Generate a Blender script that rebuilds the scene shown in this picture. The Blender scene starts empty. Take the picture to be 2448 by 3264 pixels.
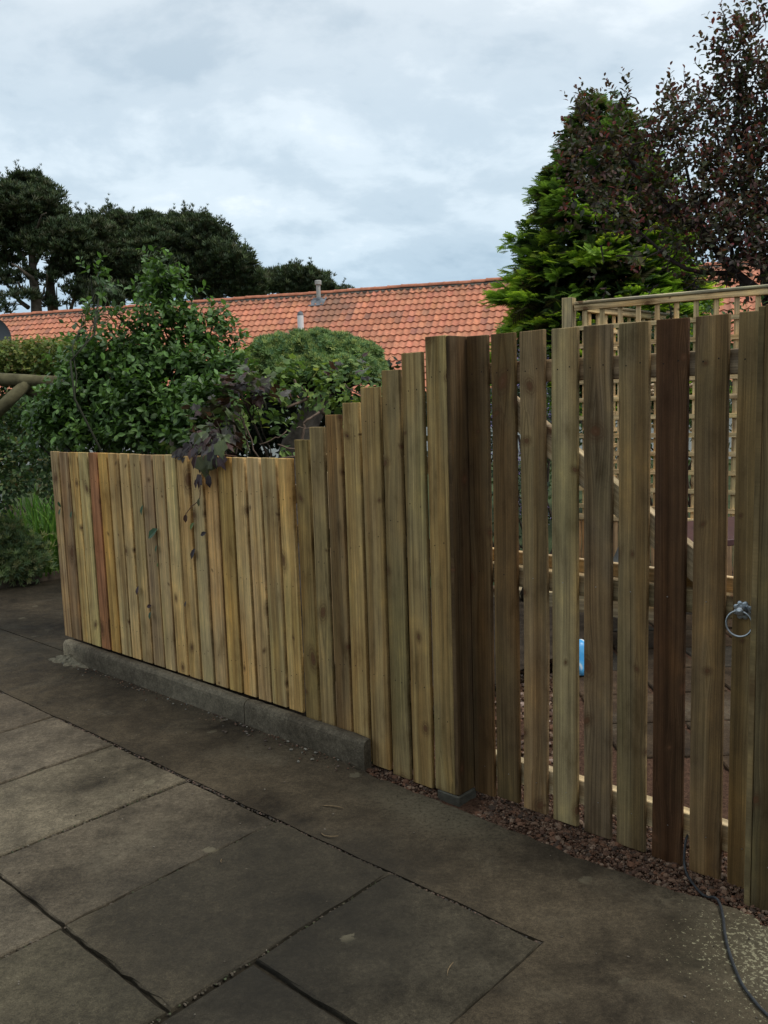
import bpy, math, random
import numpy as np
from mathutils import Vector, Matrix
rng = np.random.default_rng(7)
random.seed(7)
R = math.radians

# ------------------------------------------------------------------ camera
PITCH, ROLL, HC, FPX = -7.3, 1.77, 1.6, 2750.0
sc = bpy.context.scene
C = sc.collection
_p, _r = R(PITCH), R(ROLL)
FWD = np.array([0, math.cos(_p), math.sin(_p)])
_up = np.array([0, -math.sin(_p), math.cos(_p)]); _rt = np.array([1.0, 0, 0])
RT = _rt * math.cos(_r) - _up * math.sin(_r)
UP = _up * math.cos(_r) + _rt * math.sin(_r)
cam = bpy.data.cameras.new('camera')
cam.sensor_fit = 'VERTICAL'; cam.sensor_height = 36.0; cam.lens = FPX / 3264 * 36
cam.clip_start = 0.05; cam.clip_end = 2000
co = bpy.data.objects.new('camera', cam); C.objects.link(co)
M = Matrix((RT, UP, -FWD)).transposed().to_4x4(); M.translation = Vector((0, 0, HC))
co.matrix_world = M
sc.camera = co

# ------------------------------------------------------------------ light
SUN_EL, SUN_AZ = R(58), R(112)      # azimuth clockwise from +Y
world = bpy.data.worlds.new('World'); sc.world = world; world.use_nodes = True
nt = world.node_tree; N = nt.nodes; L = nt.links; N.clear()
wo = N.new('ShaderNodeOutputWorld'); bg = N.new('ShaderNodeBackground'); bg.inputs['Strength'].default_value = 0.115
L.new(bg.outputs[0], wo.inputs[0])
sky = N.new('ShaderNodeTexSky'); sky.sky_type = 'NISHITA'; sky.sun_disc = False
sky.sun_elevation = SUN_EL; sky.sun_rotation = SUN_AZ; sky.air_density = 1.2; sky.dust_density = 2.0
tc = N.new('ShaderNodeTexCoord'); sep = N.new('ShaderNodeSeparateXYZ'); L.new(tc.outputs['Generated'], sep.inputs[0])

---

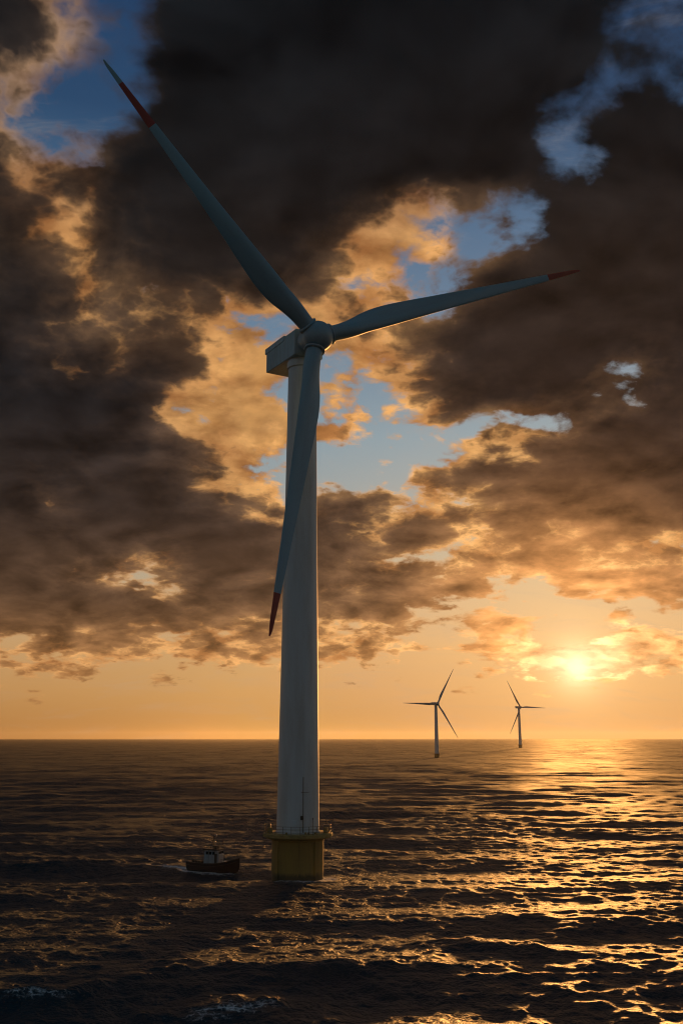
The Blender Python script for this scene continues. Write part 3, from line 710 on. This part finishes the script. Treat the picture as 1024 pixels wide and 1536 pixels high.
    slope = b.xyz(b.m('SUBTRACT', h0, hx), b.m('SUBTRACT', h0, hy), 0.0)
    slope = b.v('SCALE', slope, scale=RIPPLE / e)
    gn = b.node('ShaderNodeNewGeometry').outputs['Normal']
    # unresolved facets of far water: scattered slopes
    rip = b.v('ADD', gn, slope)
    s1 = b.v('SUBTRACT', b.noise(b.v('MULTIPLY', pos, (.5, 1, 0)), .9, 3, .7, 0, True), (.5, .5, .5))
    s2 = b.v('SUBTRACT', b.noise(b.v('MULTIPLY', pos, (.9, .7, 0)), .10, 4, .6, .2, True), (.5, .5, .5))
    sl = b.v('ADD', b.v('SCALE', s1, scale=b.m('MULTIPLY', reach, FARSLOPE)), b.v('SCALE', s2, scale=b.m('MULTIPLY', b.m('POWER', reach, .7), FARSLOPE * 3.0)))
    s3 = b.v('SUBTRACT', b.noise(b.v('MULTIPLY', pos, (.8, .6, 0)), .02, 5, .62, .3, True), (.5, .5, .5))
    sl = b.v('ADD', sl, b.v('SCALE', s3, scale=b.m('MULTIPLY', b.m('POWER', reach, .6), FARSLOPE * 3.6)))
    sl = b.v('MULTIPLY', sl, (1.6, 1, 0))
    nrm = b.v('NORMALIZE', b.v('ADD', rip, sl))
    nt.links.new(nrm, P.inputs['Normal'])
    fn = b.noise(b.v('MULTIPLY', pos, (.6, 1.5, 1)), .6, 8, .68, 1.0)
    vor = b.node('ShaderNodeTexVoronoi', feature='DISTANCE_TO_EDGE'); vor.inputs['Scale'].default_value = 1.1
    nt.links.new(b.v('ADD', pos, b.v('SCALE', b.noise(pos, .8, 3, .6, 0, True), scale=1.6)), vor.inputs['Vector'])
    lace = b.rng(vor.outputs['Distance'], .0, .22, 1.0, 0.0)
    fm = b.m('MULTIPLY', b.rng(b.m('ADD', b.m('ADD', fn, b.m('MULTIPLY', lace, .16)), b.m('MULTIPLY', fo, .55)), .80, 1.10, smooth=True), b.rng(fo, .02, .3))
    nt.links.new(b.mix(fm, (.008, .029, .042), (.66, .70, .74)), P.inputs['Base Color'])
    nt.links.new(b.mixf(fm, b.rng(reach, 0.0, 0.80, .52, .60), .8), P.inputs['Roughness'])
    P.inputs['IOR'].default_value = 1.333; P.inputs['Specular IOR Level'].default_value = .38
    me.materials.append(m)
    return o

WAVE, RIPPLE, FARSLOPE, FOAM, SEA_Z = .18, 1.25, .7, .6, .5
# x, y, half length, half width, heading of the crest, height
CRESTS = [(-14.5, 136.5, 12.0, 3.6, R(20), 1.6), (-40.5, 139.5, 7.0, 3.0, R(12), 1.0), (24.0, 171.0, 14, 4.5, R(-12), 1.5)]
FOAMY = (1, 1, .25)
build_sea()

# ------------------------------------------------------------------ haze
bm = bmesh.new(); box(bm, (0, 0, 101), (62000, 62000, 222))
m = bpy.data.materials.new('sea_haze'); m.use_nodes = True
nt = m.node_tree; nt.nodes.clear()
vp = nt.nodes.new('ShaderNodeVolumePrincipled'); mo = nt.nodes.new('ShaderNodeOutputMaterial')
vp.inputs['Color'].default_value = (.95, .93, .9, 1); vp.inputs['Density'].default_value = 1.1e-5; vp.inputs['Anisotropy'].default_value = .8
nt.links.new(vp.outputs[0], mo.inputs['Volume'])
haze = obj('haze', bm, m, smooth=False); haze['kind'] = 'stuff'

--

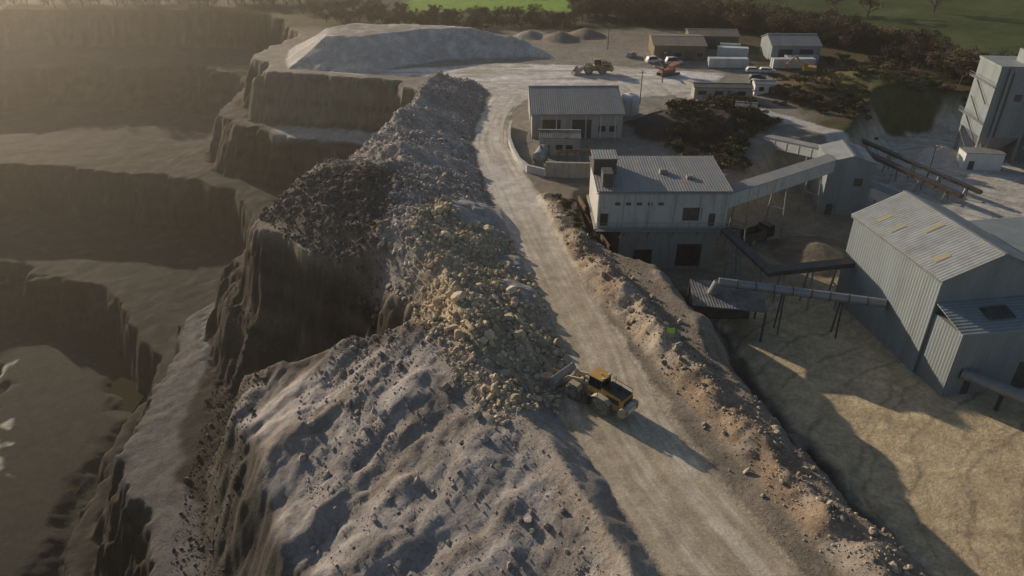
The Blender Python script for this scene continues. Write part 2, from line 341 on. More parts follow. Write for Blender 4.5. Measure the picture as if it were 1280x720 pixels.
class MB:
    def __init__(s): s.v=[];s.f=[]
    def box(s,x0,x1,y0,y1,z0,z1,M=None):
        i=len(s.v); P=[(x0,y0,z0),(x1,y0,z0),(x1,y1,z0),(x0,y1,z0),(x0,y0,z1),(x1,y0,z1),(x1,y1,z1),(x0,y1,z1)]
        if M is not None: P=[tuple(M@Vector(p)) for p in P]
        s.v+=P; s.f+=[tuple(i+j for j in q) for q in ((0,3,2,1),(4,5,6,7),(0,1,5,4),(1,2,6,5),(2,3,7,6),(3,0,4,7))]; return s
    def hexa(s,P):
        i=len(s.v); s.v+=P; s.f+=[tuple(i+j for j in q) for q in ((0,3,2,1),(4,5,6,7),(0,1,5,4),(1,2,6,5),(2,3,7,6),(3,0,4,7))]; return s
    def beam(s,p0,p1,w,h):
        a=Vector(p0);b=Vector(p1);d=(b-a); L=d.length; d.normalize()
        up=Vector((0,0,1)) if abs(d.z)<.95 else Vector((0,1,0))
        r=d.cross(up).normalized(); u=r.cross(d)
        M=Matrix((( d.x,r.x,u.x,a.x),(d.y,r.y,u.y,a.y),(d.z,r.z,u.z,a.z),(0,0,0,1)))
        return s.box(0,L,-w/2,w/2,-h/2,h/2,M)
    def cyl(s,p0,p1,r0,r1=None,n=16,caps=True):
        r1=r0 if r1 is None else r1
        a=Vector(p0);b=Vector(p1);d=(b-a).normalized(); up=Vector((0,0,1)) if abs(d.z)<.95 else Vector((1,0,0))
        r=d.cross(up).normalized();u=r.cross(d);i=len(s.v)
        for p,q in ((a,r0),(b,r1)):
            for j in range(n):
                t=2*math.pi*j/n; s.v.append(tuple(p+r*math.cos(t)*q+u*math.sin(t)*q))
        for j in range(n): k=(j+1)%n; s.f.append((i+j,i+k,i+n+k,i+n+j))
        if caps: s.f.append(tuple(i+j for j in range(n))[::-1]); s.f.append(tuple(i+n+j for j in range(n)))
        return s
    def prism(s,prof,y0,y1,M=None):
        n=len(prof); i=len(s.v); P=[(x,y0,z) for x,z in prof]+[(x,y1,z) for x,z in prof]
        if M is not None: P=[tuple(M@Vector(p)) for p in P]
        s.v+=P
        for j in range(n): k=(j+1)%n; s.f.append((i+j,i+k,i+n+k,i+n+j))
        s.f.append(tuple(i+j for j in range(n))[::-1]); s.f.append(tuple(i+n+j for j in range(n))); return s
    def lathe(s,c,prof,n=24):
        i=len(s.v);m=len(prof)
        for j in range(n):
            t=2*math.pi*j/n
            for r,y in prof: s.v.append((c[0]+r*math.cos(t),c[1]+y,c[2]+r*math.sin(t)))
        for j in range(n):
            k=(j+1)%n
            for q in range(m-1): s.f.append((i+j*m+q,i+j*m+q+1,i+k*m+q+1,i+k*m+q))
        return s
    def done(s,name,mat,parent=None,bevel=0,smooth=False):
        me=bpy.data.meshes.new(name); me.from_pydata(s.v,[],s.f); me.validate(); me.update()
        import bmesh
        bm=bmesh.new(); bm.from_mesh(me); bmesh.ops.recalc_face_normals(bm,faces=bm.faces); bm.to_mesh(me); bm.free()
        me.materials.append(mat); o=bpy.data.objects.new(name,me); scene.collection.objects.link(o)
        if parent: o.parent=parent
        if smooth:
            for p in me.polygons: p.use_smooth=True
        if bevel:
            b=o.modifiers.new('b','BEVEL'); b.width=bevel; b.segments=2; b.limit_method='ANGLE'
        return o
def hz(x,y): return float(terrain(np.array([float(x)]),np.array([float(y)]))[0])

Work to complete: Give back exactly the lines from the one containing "Generate a Blender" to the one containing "sc.camera = co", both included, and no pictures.

Exercise output:
Generate a Blender script that rebuilds the scene shown in this picture. The Blender scene starts empty. Take the picture to be 2448 by 3264 pixels.
import bpy, math, random
import numpy as np
from mathutils import Vector, Matrix
rng = np.random.default_rng(7)
random.seed(7)
R = math.radians

# ------------------------------------------------------------------ camera
PITCH, ROLL, HC, FPX = -7.3, 1.77, 1.6, 2750.0
sc = bpy.context.scene
C = sc.collection
_p, _r = R(PITCH), R(ROLL)
FWD = np.array([0, math.cos(_p), math.sin(_p)])
_up = np.array([0, -math.sin(_p), math.cos(_p)]); _rt = np.array([1.0, 0, 0])
RT = _rt * math.cos(_r) - _up * math.sin(_r)
UP = _up * math.cos(_r) + _rt * math.sin(_r)
cam = bpy.data.cameras.new('camera')
cam.sensor_fit = 'VERTICAL'; cam.sensor_height = 36.0; cam.lens = FPX / 3264 * 36
cam.clip_start = 0.05; cam.clip_end = 2000
co = bpy.data.objects.new('camera', cam); C.objects.link(co)
M = Matrix((RT, UP, -FWD)).transposed().to_4x4(); M.translation = Vector((0, 0, HC))
co.matrix_world = M
sc.camera = co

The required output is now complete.